In fact, there’s a case to be made that unlike many elements of a videogame that can break, physics bugs can often be endearing. For example, while it wasn’t a Havok title, the addition of ragdoll physics that could be toggled on command elevated Dave Mirra Freestyle BMX from an otherwise desperately dull Pro Skater ripoff to a goofy sandbox. That game was trash, but my friend and I once stayed up until the small hours abusing the physics engine, and that should count for something. Other things like Halo’s props flying around and killing players at random, or Battlefield 1’s myriad, truly wacky physics issues, frequently bring a smile to my face. In fact, even when they’re working as intended, the little inaccuracies inherent to physics engines makes them just that little bit goofy in their own right, to say nothing of when developers deliberately play fast and loose with their physics. Looking at you, JC3. By extension, there are even games out there that deliberately rely on janky physics as part of their core mechanics. While often derided, there’s no denying that exploiting, and often fighting against the physics engine in Goat Simulator is fun on a base, dumb level, while Octodad explores the simple concept of “what if every limb of a character was physics-enabled and controlled individually?” In Goat Sim’s case, I wasted hours flinging and bouncing my goat around, and Octodad’s fruitloop-bonkers control scheme meant that by the time I finished the game, just accomplishing normal tasks with relative ease made me feel like a controller ninja, to say nothing of the more challenging setpieces the game throws at you. At their lowest level, these games are based on the idea that physics in-and-of-itself can be a game mechanic, and that inaccuracies therein can become gameplay. While again not a specifically Havok thing, there are even some games where a certain physics implementation becomes so closely associated with it, that said physics becomes part of a game’s whole identity. Worms Armageddon, for example, features such a particular implementation of physics that Team 17 listed a faithful recreation of Armageddon physics as a feature on Worms WMD. Minecraft, on the other hand, features such a sparse and abstract physics system, that modifying it would just seem wrong to dedicated players.

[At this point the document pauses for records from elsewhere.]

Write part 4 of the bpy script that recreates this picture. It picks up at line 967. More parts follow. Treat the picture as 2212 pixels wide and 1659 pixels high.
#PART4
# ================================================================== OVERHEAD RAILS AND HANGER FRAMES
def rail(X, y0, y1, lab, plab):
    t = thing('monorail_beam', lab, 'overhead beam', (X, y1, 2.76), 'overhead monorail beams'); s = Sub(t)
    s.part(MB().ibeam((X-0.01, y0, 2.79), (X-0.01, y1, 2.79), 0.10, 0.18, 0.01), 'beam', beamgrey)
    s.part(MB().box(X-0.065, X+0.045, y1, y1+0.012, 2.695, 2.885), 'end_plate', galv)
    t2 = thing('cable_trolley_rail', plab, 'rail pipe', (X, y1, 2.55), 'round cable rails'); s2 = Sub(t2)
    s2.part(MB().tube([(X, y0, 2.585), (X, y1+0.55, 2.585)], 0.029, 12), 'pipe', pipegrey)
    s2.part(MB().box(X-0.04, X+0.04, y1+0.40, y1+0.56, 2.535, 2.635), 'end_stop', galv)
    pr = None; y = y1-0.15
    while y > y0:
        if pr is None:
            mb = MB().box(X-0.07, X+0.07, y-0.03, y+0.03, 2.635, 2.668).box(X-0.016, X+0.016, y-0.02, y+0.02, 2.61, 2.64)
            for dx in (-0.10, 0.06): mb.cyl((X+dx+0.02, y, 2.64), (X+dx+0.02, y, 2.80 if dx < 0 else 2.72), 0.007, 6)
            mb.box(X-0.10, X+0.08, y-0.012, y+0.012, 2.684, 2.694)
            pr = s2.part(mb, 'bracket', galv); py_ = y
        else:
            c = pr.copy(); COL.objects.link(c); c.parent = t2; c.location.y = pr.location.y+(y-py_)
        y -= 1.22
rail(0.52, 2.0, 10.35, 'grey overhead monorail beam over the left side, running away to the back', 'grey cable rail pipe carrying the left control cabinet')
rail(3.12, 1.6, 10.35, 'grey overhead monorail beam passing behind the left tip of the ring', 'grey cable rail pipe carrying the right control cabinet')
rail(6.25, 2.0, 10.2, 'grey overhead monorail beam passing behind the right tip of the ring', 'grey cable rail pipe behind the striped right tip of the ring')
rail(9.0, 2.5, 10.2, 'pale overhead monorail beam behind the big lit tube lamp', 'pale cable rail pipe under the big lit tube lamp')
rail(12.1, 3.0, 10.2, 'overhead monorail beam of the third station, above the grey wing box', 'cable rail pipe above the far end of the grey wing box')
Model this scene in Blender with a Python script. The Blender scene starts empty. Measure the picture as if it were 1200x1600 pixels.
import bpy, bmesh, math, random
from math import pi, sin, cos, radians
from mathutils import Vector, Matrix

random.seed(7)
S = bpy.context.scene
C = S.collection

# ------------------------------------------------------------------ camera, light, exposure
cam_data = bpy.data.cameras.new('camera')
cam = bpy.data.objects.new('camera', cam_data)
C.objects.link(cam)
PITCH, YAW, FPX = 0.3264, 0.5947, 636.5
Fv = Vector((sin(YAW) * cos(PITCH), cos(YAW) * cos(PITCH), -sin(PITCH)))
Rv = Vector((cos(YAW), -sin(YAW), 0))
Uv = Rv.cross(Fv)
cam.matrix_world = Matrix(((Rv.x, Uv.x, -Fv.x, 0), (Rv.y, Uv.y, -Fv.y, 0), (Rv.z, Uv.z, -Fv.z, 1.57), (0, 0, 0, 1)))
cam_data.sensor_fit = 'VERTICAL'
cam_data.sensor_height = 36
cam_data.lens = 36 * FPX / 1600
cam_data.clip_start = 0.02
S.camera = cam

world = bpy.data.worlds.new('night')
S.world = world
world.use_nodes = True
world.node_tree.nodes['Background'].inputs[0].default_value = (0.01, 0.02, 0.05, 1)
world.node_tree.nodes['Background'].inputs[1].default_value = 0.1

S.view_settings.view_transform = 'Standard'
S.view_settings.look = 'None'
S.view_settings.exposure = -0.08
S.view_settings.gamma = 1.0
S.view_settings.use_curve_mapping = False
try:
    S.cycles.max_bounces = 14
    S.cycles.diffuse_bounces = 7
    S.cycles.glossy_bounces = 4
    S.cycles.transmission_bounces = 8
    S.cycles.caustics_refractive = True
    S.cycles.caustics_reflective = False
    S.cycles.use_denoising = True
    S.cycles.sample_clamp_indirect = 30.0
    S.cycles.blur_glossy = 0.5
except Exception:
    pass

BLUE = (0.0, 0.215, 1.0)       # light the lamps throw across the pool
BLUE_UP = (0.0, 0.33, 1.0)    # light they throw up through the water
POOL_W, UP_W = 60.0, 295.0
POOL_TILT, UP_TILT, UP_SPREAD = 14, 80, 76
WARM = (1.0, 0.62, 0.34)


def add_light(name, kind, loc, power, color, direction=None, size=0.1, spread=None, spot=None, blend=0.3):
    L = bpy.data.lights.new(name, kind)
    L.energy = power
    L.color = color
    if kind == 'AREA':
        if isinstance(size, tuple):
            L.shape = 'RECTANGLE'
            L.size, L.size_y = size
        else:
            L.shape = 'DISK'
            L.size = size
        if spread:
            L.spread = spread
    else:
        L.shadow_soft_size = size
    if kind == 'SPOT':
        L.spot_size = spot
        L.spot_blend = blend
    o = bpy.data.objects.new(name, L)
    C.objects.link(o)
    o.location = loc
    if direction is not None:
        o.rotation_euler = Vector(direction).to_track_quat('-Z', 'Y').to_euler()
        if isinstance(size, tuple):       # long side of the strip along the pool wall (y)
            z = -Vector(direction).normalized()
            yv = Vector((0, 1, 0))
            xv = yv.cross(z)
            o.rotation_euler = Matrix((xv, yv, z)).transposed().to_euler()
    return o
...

I guess what I’m trying to get at here is that physics play a big part in numerous games, and often goes unnoticed until it totally breaks. Havok is, of course, just one such engine, and is far from perfect, but I can’t help but love it for the fact it has an identity. Havok doesn’t just make physics happen; it makes a particularly strange, often goofy version of physics happen, that seems to exist mostly between 2005 and 2015. Havok is still around, these days, but it’s been a while since I’ve seen a game draw attention to its physics in quite the same way as some of the best games with Havok ever did. There’s one exception I can think of, but when that game featured physics in the way that it did, it just made me nostalgic for a time when seeing the Havok logo on launch meant that I was in for some fun. I’ll be covering that game in due course, don’t you worry.

So, in conclusion, if you’ve ever had fun with a physics-enabled game, you’ve probably got Havok physics to thank for that. Good on you, little yellow saw logo.